Below are the records. Gather each line that holds "parts".

Scene modeling code data:
———
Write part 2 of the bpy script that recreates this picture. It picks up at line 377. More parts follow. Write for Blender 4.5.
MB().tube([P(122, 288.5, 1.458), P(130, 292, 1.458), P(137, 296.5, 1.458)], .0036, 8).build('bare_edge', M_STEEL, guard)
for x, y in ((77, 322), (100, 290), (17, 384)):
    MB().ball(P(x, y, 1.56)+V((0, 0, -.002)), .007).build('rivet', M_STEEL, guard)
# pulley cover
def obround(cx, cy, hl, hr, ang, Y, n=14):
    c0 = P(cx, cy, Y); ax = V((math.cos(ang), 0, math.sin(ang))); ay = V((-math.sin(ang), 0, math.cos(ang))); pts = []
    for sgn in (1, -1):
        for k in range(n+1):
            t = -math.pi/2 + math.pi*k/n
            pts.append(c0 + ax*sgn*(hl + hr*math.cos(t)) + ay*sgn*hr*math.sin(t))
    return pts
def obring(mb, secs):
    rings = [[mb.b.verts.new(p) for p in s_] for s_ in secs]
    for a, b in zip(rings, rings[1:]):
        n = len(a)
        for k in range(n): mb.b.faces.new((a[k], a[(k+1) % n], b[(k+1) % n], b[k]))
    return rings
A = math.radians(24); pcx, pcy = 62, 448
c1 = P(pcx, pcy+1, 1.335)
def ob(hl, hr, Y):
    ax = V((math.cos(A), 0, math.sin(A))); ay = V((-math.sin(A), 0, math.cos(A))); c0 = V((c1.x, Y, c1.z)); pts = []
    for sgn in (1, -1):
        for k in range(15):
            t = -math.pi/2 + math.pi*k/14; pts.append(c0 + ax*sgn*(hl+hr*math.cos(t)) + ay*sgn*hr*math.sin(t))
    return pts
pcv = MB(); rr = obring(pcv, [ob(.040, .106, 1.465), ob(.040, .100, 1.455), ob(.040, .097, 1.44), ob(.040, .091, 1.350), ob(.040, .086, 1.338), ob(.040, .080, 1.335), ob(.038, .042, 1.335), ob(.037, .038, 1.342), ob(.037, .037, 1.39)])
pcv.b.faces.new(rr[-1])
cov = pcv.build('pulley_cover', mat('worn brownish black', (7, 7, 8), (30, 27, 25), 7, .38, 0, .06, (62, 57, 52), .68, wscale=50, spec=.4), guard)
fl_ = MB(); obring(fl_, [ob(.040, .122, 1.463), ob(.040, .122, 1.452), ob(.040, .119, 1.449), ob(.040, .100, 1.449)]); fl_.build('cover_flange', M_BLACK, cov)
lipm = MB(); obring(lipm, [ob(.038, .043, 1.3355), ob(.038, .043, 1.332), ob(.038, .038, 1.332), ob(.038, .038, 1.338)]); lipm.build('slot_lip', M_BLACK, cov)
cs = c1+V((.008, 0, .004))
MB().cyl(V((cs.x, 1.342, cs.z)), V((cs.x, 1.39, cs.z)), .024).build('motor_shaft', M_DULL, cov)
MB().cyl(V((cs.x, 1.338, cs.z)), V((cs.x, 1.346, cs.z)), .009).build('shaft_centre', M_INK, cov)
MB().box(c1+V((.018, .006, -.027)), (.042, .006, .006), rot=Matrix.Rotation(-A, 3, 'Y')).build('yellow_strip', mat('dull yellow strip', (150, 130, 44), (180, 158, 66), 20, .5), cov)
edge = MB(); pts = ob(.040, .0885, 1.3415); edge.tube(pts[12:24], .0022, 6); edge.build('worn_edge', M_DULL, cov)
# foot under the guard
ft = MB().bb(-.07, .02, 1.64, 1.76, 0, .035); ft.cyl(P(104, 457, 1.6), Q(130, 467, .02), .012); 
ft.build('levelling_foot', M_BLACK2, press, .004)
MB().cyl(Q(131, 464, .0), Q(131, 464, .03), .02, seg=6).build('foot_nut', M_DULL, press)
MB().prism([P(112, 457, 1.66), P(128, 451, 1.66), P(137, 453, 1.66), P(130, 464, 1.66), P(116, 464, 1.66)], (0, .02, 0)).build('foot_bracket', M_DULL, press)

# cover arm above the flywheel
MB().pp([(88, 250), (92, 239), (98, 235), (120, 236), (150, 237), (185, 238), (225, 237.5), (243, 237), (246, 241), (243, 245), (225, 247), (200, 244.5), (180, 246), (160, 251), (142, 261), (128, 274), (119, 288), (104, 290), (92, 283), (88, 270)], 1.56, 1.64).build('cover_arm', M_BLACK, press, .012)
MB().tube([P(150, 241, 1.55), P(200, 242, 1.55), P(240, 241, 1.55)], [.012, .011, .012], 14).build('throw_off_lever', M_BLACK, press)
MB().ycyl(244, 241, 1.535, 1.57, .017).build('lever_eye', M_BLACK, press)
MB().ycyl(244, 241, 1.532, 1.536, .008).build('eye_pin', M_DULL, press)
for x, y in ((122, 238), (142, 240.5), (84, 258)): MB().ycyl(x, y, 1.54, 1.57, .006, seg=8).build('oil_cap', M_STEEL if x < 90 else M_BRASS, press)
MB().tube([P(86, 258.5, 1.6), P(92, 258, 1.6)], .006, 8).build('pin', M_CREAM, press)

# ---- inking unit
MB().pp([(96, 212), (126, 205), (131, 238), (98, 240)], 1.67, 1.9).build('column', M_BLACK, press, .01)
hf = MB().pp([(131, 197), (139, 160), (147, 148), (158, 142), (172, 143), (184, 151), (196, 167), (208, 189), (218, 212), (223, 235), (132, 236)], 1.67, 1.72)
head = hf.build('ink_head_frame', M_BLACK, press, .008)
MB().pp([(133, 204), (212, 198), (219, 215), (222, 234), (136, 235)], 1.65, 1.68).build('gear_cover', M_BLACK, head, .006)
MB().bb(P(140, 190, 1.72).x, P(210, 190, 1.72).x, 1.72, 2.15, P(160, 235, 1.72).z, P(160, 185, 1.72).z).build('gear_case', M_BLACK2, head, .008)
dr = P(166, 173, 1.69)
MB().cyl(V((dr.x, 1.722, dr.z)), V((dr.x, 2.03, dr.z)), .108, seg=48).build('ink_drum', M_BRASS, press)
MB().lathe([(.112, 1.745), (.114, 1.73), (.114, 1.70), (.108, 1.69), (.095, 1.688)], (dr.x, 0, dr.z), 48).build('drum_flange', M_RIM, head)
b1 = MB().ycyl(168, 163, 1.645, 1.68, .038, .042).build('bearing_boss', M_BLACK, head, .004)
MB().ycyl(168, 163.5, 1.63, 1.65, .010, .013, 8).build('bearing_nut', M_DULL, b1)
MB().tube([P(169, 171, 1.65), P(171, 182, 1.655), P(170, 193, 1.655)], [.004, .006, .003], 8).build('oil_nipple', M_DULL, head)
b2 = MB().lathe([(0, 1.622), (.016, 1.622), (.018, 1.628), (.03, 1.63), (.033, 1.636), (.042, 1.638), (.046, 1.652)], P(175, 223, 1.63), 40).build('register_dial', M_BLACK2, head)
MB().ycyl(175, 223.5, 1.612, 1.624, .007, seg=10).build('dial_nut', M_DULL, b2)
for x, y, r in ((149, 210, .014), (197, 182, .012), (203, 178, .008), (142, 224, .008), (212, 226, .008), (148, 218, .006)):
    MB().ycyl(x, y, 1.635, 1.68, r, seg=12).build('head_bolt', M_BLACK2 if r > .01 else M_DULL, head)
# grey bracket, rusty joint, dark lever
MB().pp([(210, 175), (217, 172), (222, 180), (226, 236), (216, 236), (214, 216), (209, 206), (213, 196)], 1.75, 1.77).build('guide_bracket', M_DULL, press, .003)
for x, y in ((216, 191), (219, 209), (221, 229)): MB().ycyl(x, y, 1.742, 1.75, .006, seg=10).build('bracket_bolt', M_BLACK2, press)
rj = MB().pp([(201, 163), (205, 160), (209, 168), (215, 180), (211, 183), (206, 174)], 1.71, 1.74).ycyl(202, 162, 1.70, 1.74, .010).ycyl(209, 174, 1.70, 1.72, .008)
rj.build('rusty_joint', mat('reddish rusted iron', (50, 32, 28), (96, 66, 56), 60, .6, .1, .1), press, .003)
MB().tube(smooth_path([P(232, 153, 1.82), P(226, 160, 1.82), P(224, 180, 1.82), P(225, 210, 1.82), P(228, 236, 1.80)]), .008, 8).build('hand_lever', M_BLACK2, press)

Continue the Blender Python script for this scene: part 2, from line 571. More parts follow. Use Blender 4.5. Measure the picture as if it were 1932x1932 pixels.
———
Task result:
Write part 2 of the bpy script that recreates this picture. It picks up at line 377. More parts follow. Write for Blender 4.5.
Continue the Blender Python script for this scene: part 2, from line 571. More parts follow. Use Blender 4.5. Measure the picture as if it were 1932x1932 pixels.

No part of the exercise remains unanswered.